You'll also pass all the usual small-town staples: coffee house, ice cream parlor, appliance store, post office, pizza place.

One thing I always notice every time I'm in Clinton is how much history and eccentricity remains. Some other towns might have demolished this little house and replaced it with a drab brick rectangle of an office building by now, but here it still stands proudly.

.The 1791 Adam Stanton House was built "by a wealthy, striving merchant-businessman."

The store sold "a wide array of dry goods from baskets to salt to tools and tea."

The Academy was founded in 1801 as, essentially, a prep school.

Higher education was big around here long before that, though; the Reverend Abraham Pierson, who was minister of the Congregational Church in Clinton beginning in 1694 (back when Clinton was still part of Killingworth) attended Harvard and helped found the school which would later become Yale.
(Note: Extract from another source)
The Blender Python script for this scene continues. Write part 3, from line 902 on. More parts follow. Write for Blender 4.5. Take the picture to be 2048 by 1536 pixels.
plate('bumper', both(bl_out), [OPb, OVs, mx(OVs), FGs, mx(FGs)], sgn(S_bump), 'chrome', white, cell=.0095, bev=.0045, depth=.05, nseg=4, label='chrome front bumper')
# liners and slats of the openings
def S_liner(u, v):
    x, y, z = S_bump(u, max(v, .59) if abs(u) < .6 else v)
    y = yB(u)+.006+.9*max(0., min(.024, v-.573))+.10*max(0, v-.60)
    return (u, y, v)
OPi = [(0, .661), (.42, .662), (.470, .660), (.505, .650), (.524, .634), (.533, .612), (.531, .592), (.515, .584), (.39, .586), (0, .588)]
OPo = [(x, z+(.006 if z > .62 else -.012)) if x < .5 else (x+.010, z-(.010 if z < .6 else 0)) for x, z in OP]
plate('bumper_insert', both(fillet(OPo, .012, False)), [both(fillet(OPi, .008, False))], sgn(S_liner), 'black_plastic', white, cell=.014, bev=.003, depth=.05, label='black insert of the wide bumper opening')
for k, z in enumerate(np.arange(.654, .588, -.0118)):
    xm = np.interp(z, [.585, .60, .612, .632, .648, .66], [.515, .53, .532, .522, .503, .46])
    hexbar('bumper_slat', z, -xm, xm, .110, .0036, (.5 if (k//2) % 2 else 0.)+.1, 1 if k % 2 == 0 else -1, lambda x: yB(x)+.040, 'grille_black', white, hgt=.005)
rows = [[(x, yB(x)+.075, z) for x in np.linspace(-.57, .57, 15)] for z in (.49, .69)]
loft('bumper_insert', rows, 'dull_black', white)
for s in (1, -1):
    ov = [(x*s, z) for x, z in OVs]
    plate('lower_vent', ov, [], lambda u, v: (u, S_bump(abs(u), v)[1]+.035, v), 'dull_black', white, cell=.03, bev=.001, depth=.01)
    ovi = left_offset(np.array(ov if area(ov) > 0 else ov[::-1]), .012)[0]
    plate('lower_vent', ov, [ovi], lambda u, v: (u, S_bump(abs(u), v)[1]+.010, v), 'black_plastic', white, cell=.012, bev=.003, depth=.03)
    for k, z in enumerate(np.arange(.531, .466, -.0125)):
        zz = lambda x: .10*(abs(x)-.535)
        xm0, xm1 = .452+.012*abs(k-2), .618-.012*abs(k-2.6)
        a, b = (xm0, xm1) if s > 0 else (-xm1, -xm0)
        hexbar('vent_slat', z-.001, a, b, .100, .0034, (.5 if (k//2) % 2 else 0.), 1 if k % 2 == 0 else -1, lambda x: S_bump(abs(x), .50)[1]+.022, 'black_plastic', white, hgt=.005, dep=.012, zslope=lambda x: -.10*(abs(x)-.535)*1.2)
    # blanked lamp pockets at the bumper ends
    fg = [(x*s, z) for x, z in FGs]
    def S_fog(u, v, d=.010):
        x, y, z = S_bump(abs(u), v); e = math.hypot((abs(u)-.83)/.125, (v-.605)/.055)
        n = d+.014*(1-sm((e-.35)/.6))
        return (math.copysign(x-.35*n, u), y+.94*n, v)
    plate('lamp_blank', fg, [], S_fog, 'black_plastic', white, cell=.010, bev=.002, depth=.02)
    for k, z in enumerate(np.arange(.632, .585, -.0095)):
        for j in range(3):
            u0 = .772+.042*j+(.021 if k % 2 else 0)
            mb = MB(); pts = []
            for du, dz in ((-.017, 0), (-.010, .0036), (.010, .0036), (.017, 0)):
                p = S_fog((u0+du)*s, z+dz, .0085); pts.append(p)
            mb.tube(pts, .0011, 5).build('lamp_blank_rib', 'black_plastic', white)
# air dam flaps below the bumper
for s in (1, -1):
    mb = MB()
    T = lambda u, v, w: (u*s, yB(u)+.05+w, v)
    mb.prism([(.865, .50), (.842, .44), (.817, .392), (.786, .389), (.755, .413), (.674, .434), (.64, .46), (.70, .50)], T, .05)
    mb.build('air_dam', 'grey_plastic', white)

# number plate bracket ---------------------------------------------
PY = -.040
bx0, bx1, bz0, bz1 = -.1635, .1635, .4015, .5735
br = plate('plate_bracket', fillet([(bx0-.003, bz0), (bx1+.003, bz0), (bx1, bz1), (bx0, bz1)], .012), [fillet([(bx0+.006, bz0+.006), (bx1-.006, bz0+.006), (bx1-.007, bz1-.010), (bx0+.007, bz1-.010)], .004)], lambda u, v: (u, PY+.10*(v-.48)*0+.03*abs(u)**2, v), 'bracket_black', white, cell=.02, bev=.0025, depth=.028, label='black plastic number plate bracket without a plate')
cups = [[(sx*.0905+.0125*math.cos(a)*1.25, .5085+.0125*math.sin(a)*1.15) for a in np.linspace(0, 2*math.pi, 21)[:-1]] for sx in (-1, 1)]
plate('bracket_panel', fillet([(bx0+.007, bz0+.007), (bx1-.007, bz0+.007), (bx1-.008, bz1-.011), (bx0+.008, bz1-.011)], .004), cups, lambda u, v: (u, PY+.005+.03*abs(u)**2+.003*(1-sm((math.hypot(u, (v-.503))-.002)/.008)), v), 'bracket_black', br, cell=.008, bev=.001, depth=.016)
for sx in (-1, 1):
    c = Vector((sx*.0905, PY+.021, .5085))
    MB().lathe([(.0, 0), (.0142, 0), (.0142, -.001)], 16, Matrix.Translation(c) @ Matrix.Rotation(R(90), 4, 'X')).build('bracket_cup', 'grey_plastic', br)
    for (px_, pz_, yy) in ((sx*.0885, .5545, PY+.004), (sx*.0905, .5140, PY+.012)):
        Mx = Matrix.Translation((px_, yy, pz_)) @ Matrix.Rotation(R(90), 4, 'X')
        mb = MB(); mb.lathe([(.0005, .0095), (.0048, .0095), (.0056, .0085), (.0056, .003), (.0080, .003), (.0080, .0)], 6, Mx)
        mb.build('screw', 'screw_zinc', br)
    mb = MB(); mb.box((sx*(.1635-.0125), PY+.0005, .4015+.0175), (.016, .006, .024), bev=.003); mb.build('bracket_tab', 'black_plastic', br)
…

(Speaking of New Haven - did I mention pizza?)

The current Congregational Church building, almost obscured by summer trees and standing high up on a hill, was built in 1837.

Everywhere you look in the center of Clinton, you'll spot some little plaque or monument. On a recent walk through town I noticed for the first time a little waterside gazebo at Clinton Landing, behind the Town Hall, and the site of the goldsmith shop of Abel Buell. 


Though I love the shoreline year round, summer is the time when this region comes alive. Merchandise is moved out of stores and onto sidewalks, people emerge from indoors to be near the water, and flowers bloom everywhere.

Summer is also when the flags appear. Suddenly, one day, they are everywhere (large, small, draped over doorways, hanging from utility poles on the main roads, stuck into flower pots) and weird, obstinate little Connecticut transforms into classic, jubilant America.